Dem kommt man nur mit Ursachenforschung bei: Woher dieser Zwang zur Identität? Georg Seeßlen zitierte in dieser Zeitung kürzlich Ernst Bloch und schrieb, dass Heimat nur auf Grundlage einer wirklichen Demokratie möglich werde. Man muss also fragen: Was steht einer solchen demokratischen Gesellschaft, laut Adorno der „Verwirklichung des Allgemeinen in der Versöhnung der Differenzen“, im Weg? Und wie lässt sich der „bessere Zustand“ denken als der, „in dem man ohne Angst verschieden sein kann“? Klar ist: Einen Weg zurück aus der Uneindeutigkeit gibt es nicht.
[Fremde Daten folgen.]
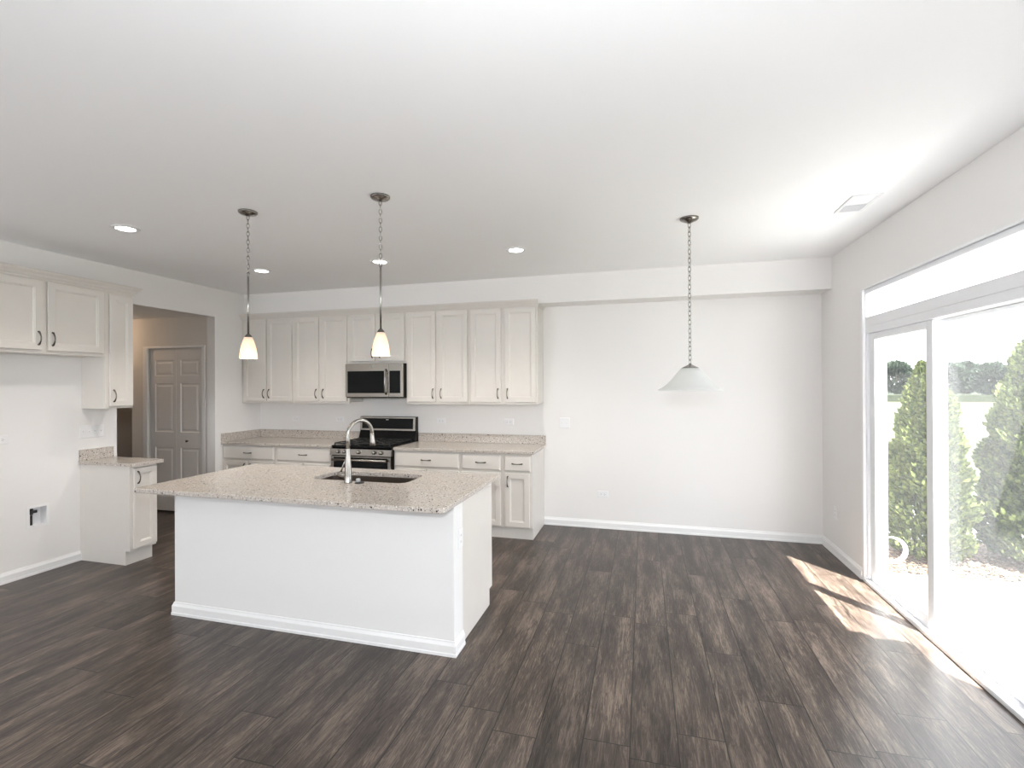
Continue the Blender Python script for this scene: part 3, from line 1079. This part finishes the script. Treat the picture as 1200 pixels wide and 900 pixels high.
hc = thing('sink_hole_cover', 'low black round cap beside the faucet base', 'cap', (-1.925, 3.003, CT))
MB().lathe([(0, 0), (0.034, 0), (0.034, 0.004), (0.028, 0.008), (0.0, 0.009)], 20).build('cap', M['blackplastic'], hc)
MB().lathe([(0.0, 0.008), (0.016, 0.008), (0.016, 0.028), (0.013, 0.031), (0, 0.031)], 16, (-0.012, 0, 0)).build('button', M['greyplastic'], hc)

# ================================================================== MICROWAVE
mx0, mx1, mz0, mz1, myf = -3.438, -2.682, 1.452, 1.858, 5.070
mw = thing('microwave', 'stainless over-the-range microwave with black window', 'microwave', (mx0, YB, mz0))
W_, Hm, D_ = mx1 - mx0, mz1 - mz0, YB - myf
m = MB().box(0, W_, -D_ + 0.03, 0, 0, Hm, 0.002)
m.build('body', M['black'], mw)
xd = 0.574
m = MB()
m.box(0.002, xd, -D_, -D_ + 0.029, 0.012, Hm - 0.001, 0.003)
dd = m.build('door', M['steel'], mw)
MB().box(0.033, 0.520, -D_ - 0.0025, -D_ + 0.001, 0.058, 0.318, 0.001).build('window', M['blackglass'], dd)
MB().tube([(0.545, -D_ - 0.004, 0.045), (0.545, -D_ - 0.030, 0.075), (0.545, -D_ - 0.034, 0.19), (0.545, -D_ - 0.030, 0.305), (0.545, -D_ - 0.004, 0.335)], 0.010, 10).build('handle', M['nickel'], dd)
MB().lathe([(0, 0), (0.011, 0), (0.011, 0.002), (0, 0.0025)], 18, (0.365, -D_, Hm - 0.040), dirv=(0, -1, 0)).build('badge', M['greyplastic'], dd)
m = MB().box(xd + 0.004, W_ - 0.001, -D_, -D_ + 0.029, 0.012, Hm - 0.001, 0.003)
cpn = m.build('control_panel', M['steel'], mw)
MB().box(xd + 0.014, W_ - 0.030, -D_ - 0.0025, -D_ + 0.001, 0.058, 0.318, 0.001).build('keypad', M['blackglass'], cpn)
m = MB()
for k in range(16):
    m.box(0.05 + k * 0.04, 0.08 + k * 0.04, -D_ + 0.05, -D_ + 0.16, -0.003, 0.001)
m.build('vent_grille', M['blackplastic'], mw)

# ================================================================== RANGE
rx0, rx1 = -3.454, -2.684
RW = rx1 - rx0
rg = thing('gas_range', 'black and stainless gas range in the gap of the back counter', 'range', (rx0, YB, 0))
RD = YB - 4.835
m = MB().box(0.001, RW - 0.001, -RD, -0.002, 0.06, 0.905, 0.002)
for px in (0.04, RW - 0.04):
    for py in (-RD + 0.05, -0.05):
        m.lathe([(0.018, 0), (0.018, 0.06)], 10, (px, py, 0), caps=True)
m.build('body', M['black'], rg)
# slanted control panel
yF = -RD - 0.040
m = MB()
m.loft([[(xx, -RD + 0.0, 0.815), (xx, yF, 0.815), (xx, yF + 0.006, 0.885), (xx, -RD, 0.900)] for xx in (0.0, RW)])
cpn = m.build('control_panel', M['steel'], rg)
for kx in (-3.346, -3.262, -3.083, -2.890, -2.803):
    MB().lathe([(0.0, 0), (0.021, 0), (0.021, 0.006), (0.0185, 0.010), (0.017, 0.030), (0.012, 0.034), (0, 0.034)], 18, (kx - rx0, yF + 0.003, 0.853), dirv=(0, -1, 0.08)).build('knob', M['nickel'], cpn)
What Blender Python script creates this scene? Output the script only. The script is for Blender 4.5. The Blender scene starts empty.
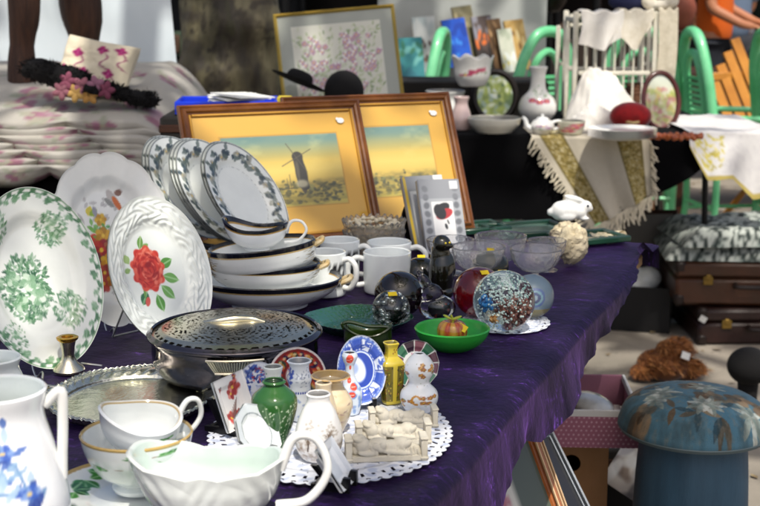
import bpy, math, random
import numpy as np
from mathutils import Vector, Matrix, Euler
R = math.radians
rng = np.random.default_rng(7)
random.seed(7)
sc = bpy.context.scene
col = sc.collection
# ---------------------------------------------------------------- camera model
F = 1300.0; PITCH = R(11.44); CAMZ = 1.25; TBL = 0.75
SA, CA = math.sin(PITCH), math.cos(PITCH)
def ray(px, py):
    u, v = (px-380)/F, (253-py)/F
    return Vector((u, CA+v*SA, -SA+v*CA))
def W(px, py, z=TBL):                       # point of a photo position on a level plane
    d = ray(px, py); t = (z-CAMZ)/d.z
    return Vector((d.x*t, d.y*t, z))
def D(px, py, Y):                           # point of a photo position at a distance
    d = ray(px, py); t = Y/d.y
    return Vector((d.x*t, Y, CAMZ+d.z*t))
def mpp(p): return (p[1]*CA-(p[2]-CAMZ)*SA)/F   # metres per photo pixel there
def zt(p, py): return CAMZ-p[1]*math.tan(PITCH+math.atan((py-253)/F))
# ---------------------------------------------------------------- colour
def lin(c):
    c = np.asarray(c, float)
    return np.where(c <= .04045, c/12.92, ((c+.055)/1.055)**2.4)
def hx(s):
    s = s.lstrip('#'); return np.array([int(s[i:i+2], 16)/255 for i in (0, 2, 4)])
def hl(s): return tuple(lin(hx(s)))+(1,)
def vnoise(x, y, seed=0):
    x = np.asarray(x, float); y = np.asarray(y, float)
    xi = np.floor(x).astype(int); yi = np.floor(y).astype(int); fx = x-xi; fy = y-yi
    fx = fx*fx*(3-2*fx); fy = fy*fy*(3-2*fy)
    def h(a, b):
        n = (a*374761393+b*668265263+seed*1442695041) & 0x7fffffff
        n = ((n ^ (n >> 13))*1274126177) & 0x7fffffff
        return ((n ^ (n >> 16)) & 0xffff)/65535.
    return (h(xi, yi)*(1-fx)+h(xi+1, yi)*fx)*(1-fy)+(h(xi, yi+1)*(1-fx)+h(xi+1, yi+1)*fx)*fy
def fbm(x, y, seed=0, o=4):
    s = 0; a = .5
    for k in range(o):
        s = s+a*vnoise(np.asarray(x)*2**k, np.asarray(y)*2**k, seed+k); a *= .5
    return s
class Cv:                                    # a little painter: its picture becomes vertex colour on a dense mesh
    def __init__(s, w, h, res, bg='#ffffff'):
        s.w, s.h, s.res = w, h, res
        s.nx, s.ny = int(w*res)+1, int(h*res)+1
        s.a = np.ones((s.ny, s.nx, 3))*hx(bg)
        s.X, s.Y = np.meshgrid(np.arange(s.nx)/res, np.arange(s.ny)/res)
    def _win(s, x, y, r):
        x0 = max(0, int((x-r)*s.res)); x1 = min(s.nx, int((x+r)*s.res)+2)
        y0 = max(0, int((y-r)*s.res)); y1 = min(s.ny, int((y+r)*s.res)+2)
        return (slice(y0, y1), slice(x0, x1)) if x1 > x0 and y1 > y0 else None
    def ell(s, x, y, rx, ry, rot=0, c='#000000', al=1, soft=.15, tex=0):
        w = s._win(x, y, max(rx, ry)*1.2)
        if w is None: return
        dx, dy = s.X[w]-x, s.Y[w]-y; ca, sa = math.cos(rot), math.sin(rot)
        a, b = (dx*ca+dy*sa)/rx, (-dx*sa+dy*ca)/ry
        d = np.sqrt(a*a+b*b)
        m = np.clip((1-d)/max(soft, 1e-3)+.5, 0, 1)*al
        if tex: m = m*np.clip(.45+tex*(vnoise(s.X[w]*s.res*.35, s.Y[w]*s.res*.35, 5)-.3), 0, 1)
        s.a[w] = s.a[w]*(1-m[..., None])+hx(c)*m[..., None]
    def leaf(s, x, y, L, wd, rot, c, al=1, vein=None):
        x2, y2 = x+math.cos(rot)*L/2, y+math.sin(rot)*L/2
        w = s._win(x2, y2, L*.7)
        if w is None: return
        dx, dy = s.X[w]-x, s.Y[w]-y; ca, sa = math.cos(rot), math.sin(rot)
        a, b = (dx*ca+dy*sa)/L, (-dx*sa+dy*ca)
        hw = wd*np.sin(np.clip(a, 0, 1)*math.pi)**.8
        m = np.clip((hw-np.abs(b))*s.res+.5, 0, 1)*((a > 0) & (a < 1))*al
        s.a[w] = s.a[w]*(1-m[..., None])+hx(c)*m[..., None]
        if vein: s.line([(x, y), (x+math.cos(rot)*L, y+math.sin(rot)*L)], wd*.16, vein, .7)
    def line(s, pts, wd, c, al=1):
        for (xa, ya), (xb, yb) in zip(pts[:-1], pts[1:]):
            mx, my = (xa+xb)/2, (ya+yb)/2; L = math.hypot(xb-xa, yb-ya)
            w = s._win(mx, my, L/2+wd*2)
            if w is None: continue
            t = np.clip(((s.X[w]-xa)*(xb-xa)+(s.Y[w]-ya)*(yb-ya))/max(L*L, 1e-12), 0, 1)
            d = np.hypot(s.X[w]-xa-t*(xb-xa), s.Y[w]-ya-t*(yb-ya))
            m = np.clip((wd-d)*s.res+.5, 0, 1)*al
            s.a[w] = s.a[w]*(1-m[..., None])+hx(c)*m[..., None]
    def flower(s, x, y, r, c, c2, n=5, mid='#e8c040', rot=0):
        for k in range(n):
            an = rot+k*2*math.pi/n
            s.ell(x+math.cos(an)*r*.55, y+math.sin(an)*r*.55, r*.5, r*.42, an, c if k % 2 else c2, .95, .3)
        for k in range(n):
            an = rot+(k+.5)*2*math.pi/n
            s.line([(x, y), (x+math.cos(an)*r*.8, y+math.sin(an)*r*.8)], r*.05, c2, .6)
        s.ell(x, y, r*.22, r*.22, 0, mid, 1, .3)
    def field(s, fn, c, al=1):                # blend colour c where fn(X,Y) in 0..1
        m = np.clip(fn(s.X, s.Y), 0, 1)*al
        s.a = s.a*(1-m[..., None])+hx(c)*m[..., None]
    def sample(s, x, y):
        xi = np.clip(np.asarray(x)*s.res, 0, s.nx-1.001); yi = np.clip(np.asarray(y)*s.res, 0, s.ny-1.001)
        i, j = xi.astype(int), yi.astype(int); fx, fy = (xi-i)[..., None], (yi-j)[..., None]
        i1, j1 = np.minimum(i+1, s.nx-1), np.minimum(j+1, s.ny-1)
        return (s.a[j, i]*(1-fx)+s.a[j, i1]*fx)*(1-fy)+(s.a[j1, i]*(1-fx)+s.a[j1, i1]*fx)*fy
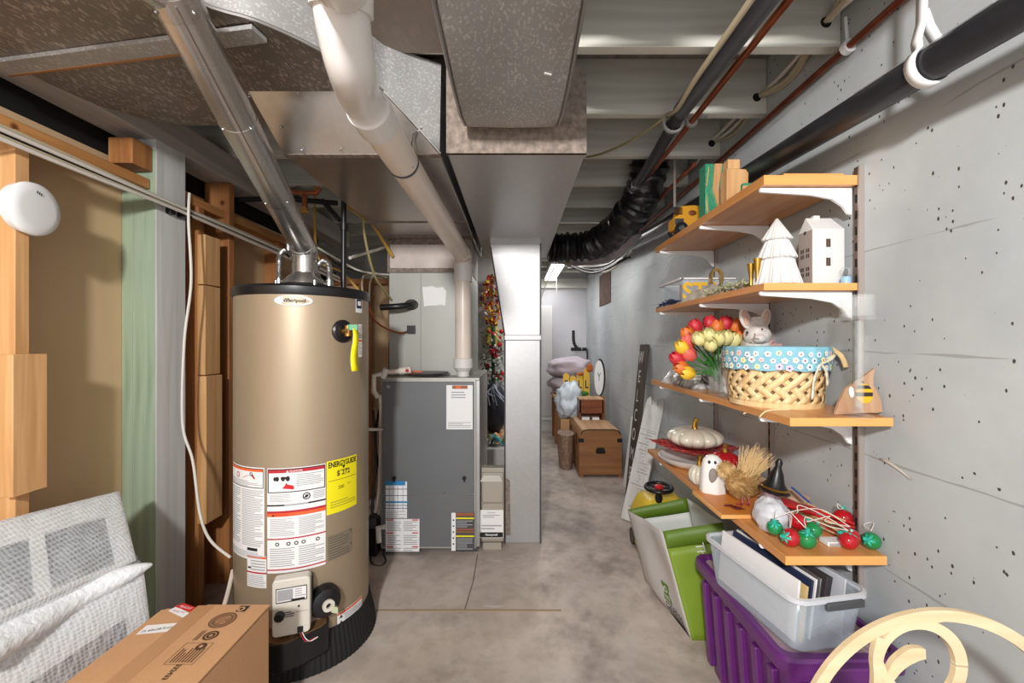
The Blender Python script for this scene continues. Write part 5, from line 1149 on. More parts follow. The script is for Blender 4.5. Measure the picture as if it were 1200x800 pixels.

Fatal wäre, die Frage nach Heimat zu ignorieren. Deshalb stellt sie taz.meinland in lokalem, regionalem und alltäglichem Maßstab: Was wollen diese Reichsbürger*innen in meiner Stadt? Wieso werden Menschen aus meinem Kiez verdrängt? Weshalb gibt es Rassismus an meiner Schule? Wer auf das eigentlich Erlebte pocht, kann die Spreu vom Weizen, reale Sorgenmacher von pathetischer Panikmache trennen. Dann wird es möglich, ohne regressive Heimatversprechen danach zu fragen, wie sich Menschen sicherer, geborgener zu Hause fühlen können. Und irgendwann muss man sich dann vielleicht auch nicht mehr rechtfertigen für die Heimatlosigkeit.